The Digital Library
Anthony Grafton's article 'Future Reading' which features in this week's New Yorker has created something of a stir. Its basic premise is that the activity of reading has been transformed in the last decade. Coincidentally The Reader magazine was founded ten years ago in 1997, making it probably one of the last literary magazines to have been founded with paper and print as its primary medium:
It’s an old and reassuring story: bookish boy or girl enters the cool, dark library and discovers loneliness and freedom. For the past ten years or so, however, the cities of the book have been anything but quiet. The computer and the Internet have transformed reading more dramatically than any technology since the printing press, and for the past five years Google has been at work on an ambitious project, Google Book Search. Google’s self-described aim is to “build a comprehensive index of all the books in the world,” one that would enable readers to search the list of books it contains and to see full texts of those not covered by copyright.

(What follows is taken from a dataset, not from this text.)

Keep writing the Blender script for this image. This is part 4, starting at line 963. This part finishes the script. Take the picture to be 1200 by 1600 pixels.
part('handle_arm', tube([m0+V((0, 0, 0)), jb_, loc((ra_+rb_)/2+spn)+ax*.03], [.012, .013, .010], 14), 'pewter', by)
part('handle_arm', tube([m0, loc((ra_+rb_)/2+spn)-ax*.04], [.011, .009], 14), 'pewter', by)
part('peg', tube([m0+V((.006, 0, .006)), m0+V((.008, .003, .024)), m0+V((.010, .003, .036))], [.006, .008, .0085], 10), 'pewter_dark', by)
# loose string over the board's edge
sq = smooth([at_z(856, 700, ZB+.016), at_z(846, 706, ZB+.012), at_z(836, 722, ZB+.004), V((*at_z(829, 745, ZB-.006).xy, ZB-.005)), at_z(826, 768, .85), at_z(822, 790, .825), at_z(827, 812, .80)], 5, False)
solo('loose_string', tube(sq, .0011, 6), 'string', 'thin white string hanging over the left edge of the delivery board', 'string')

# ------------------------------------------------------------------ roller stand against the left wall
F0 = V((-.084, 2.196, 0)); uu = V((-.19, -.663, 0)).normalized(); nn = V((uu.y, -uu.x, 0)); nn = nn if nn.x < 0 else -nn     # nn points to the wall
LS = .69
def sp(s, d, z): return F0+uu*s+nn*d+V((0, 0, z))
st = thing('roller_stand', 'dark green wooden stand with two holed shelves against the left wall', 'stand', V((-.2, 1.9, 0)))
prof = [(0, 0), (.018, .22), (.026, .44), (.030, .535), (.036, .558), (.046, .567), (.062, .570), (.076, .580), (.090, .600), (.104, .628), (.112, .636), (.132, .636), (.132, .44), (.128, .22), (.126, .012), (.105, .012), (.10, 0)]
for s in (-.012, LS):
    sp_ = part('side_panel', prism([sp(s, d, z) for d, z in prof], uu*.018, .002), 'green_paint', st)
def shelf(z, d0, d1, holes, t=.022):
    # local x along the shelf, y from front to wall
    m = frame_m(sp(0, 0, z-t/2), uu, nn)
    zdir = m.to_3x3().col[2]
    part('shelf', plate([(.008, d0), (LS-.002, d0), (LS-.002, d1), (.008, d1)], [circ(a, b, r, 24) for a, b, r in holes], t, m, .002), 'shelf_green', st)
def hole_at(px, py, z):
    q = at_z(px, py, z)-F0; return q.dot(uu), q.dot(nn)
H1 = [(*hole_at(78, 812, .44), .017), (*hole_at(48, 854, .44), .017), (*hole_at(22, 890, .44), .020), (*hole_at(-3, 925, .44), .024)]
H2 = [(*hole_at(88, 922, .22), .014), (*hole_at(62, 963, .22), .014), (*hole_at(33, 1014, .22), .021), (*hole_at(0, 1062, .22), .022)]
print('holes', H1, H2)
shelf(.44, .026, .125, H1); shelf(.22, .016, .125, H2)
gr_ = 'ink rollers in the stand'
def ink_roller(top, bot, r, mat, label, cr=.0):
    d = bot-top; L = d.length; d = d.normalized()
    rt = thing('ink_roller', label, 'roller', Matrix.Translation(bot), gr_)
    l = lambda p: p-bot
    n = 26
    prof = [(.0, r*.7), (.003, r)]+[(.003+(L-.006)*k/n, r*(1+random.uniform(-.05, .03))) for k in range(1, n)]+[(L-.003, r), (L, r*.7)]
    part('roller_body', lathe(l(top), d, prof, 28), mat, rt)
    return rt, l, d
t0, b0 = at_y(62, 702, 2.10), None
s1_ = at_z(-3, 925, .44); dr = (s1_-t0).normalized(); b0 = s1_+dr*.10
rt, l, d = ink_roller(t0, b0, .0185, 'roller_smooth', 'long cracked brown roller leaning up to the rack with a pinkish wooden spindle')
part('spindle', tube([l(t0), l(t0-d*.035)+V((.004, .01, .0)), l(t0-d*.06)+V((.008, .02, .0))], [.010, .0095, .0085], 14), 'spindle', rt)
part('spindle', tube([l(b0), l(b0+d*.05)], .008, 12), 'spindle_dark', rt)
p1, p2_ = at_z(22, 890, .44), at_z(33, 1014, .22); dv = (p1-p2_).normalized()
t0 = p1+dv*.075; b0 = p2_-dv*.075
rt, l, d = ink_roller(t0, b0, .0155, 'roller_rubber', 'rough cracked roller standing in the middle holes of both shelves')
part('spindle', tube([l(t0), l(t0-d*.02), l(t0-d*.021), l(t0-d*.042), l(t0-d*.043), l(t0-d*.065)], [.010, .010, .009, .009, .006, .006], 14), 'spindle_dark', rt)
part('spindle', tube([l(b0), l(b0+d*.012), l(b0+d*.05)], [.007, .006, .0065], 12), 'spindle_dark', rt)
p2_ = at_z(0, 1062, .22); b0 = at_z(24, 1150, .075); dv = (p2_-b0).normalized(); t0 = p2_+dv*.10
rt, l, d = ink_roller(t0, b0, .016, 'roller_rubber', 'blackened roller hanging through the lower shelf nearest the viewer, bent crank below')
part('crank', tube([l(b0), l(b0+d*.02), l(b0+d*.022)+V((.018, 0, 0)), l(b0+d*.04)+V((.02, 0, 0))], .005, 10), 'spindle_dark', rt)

Still, despite the pace of the digitization process the experience of screen reading and paper reading are different and it seems to me that the real revolution is not going to be one in which pixels replace print, but a working out what each does best. If I want to search, then Google, Yahoo and the rest have pushed old-fashioned indexes off a cliff; if I want to read in the bath, I'll take a paperback. And that is to say nothing of the feel of old books, the quality of digital copies, or of serendipity, a library's greatest asset.